Quand quatre adolescents se réfugient d’un orage dans nos locaux et découvrent le jeu vidéo The Alluvials de l’artiste Alice Bucknell, ils demandent : « C’est gratuit ? On peut jouer ? » Cette rencontre fortuite révèle un défi fondamental : comment créer des conditions d’accessibilité permettant ces découvertes impromptues ?
L’art numérique souffre d’un préjugé tenace : il serait froid, technique, élitiste ou sans grande profondeur. Les visiteurs d’Hybrid Futures ont cependant systématiquement prouvé le contraire : Ils « ne s’attendaient pas à ça » à la seule lecture des textes explicatifs. Cette dissonance révèle un problème : comment décrire par des mots une expérience essentiellement sensorielle et temporelle ?
L’art numérique nécessite souvent des conditions techniques spécifiques : obscurité contrôlée, alimentation électrique, connectivité réseau stable, ordinateurs et logiciels spécifiques, parfois serveurs dédiés. L’installation Waldwandel/Forest Flux de Tamiko Thiel et /p illustre cette complexité. Malgré son apparence simple – quatre blocs grand format avec tirages d’arbres stylisés – son installation successive sur différents sites de la Ville d’Esch a nécessité équipe technique spécialisée, matériel de levage et planification minutieuse. Cette contrainte recèle une opportunité : l’art numérique peut habiter des espaces impensables pour l’art traditionnel : centres commerciaux, espaces publics ou encore halles industrielles comme le fût la Möllerei pendant Esch2022. Cette flexibilité ouvre des possibilités de démocratisation culturelle inédites.
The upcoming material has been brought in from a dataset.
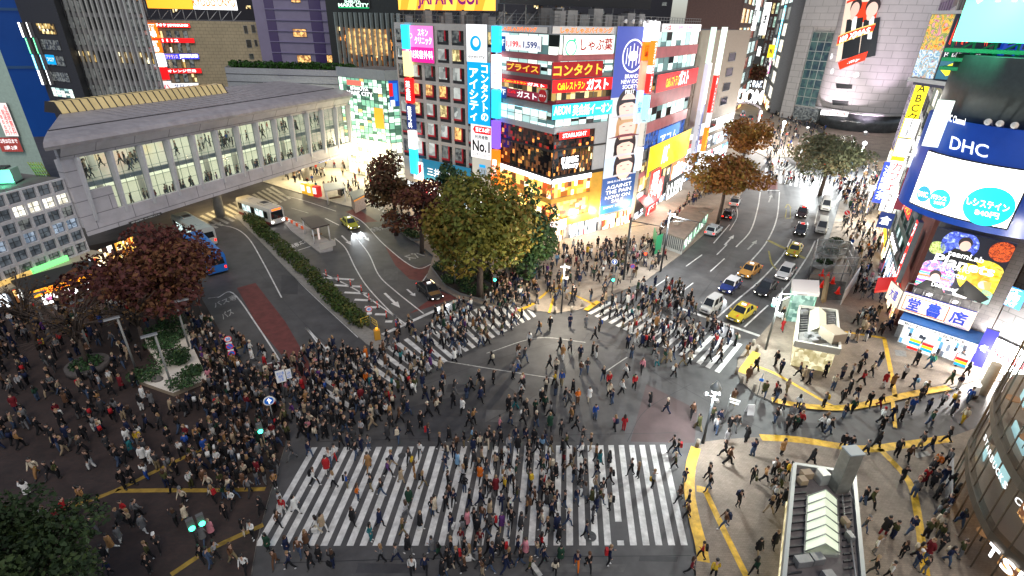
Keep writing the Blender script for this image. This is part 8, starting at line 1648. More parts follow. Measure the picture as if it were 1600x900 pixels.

La médiation est un autre point crucial, et Waldwandel/Forest Flux est encore une fois le parfait exemple. Face aux panneaux, les passants observent les visuels imprimés puis repartent, pensant avoir « vu » l’œuvre. Ce n’est que lorsque nous montrons ce qui se passe sur l’écran d’un smartphone pointé vers l’installation qu’ils comprennent : la forêt prend vie, évolue, se transforme. Leur émerveillement est immédiat. Mais cette médiation concrète est indispensable. Tout le monde ne sait pas ce qu’est une œuvre de réalité augmentée.
Cette méconnaissance révèle un défi majeur. L’art numérique utilise des technologies quotidiennes (ordinateurs, internet, smartphones, applications) sans que le public en saisisse les potentialités artistiques. La frontière entre outil et œuvre demeure invisible. Le médiateur devient traducteur de possibles, révélateur de ce qui était là mais imperceptible. L’artiste Miguel Ângelo Marques illustre une autre approche avec ses ateliers de « dessin non-conventionnel » qui créent des ponts entre perception sensorielle et création artistique. Cette médiation ne se contente pas d’expliquer l’œuvre, elle prolonge son processus créatif.
Au-delà des prouesses techniques, l’art numérique rend tangibles les enjeux abstraits de notre monde hyperconnecté. Quand Alice Bucknell nous propose d’incarner un fleuve dans The Alluvials, l’artiste transforme notre compréhension viscérale du changement climatique. Quand Bruce Eesly révèle la nature artificielle de ses photographies agricoles dans New Farmer, il nous confronte à notre rapport à la vérité à l’ère de l’IA. Cette capacité à transformer concepts complexes en expériences sensorielles constitue la force de l’art numérique. Waldwandel/Forest Flux ne se contente pas d’informer sur l’évolution des forêts, elle permet de voir cette transformation. Les installations de Miguel Ângelo Marques ne décrivent pas l’intelligence végétale, elles la font entendre et sentir.
L’art numérique fonctionne comme médiateur entre expertise scientifique et compréhension citoyenne. Il crée des ponts là où le discours technique échoue, entre données climatiques et émotions, entre algorithmes et éthique, entre innovation technologique et questionnements sociétaux. Cette mission de sensibilisation exige que les institutions se réinventent. Exposer l’art numérique ne signifie pas uniquement installer des écrans dans des galeries, mais créer des conditions pour que le public s’approprie ces questionnements technologiques.
Les institutions deviennent des espaces où citoyens et artistes explorent collectivement les implications de la digitalisation. Comment l’IA transforme-t-elle notre créativité ? Quelles relations voulons-nous entretenir avec nos écosystèmes ? Comment préserver notre humanité dans un monde saturé d’interfaces numériques ?
L’art numérique n’offre certes pas de réponses définitives, il ouvre des espaces de questionnement nécessaires. Les quatre adolescents du Centre Mercure l’ont compris intuitivement. Ils ont joué, questionné, découvert. Mais cette expérience ne garantit pas une compréhension immédiate des enjeux technologiques complexes. Elle crée plutôt un point d’entrée, une curiosité, un début de dialogue.
C’est exactement cela que les institutions doivent faciliter : non pas l’explication univoque de l’art numérique, mais la création de conditions où l’expérience devient possible. Pas nécessairement pour « comprendre » le monde numérique, peut-être pour commencer à se poser les bonnes questions sur le monde qui se construit sous nos yeux, avec ou sans notre consentement éclairé.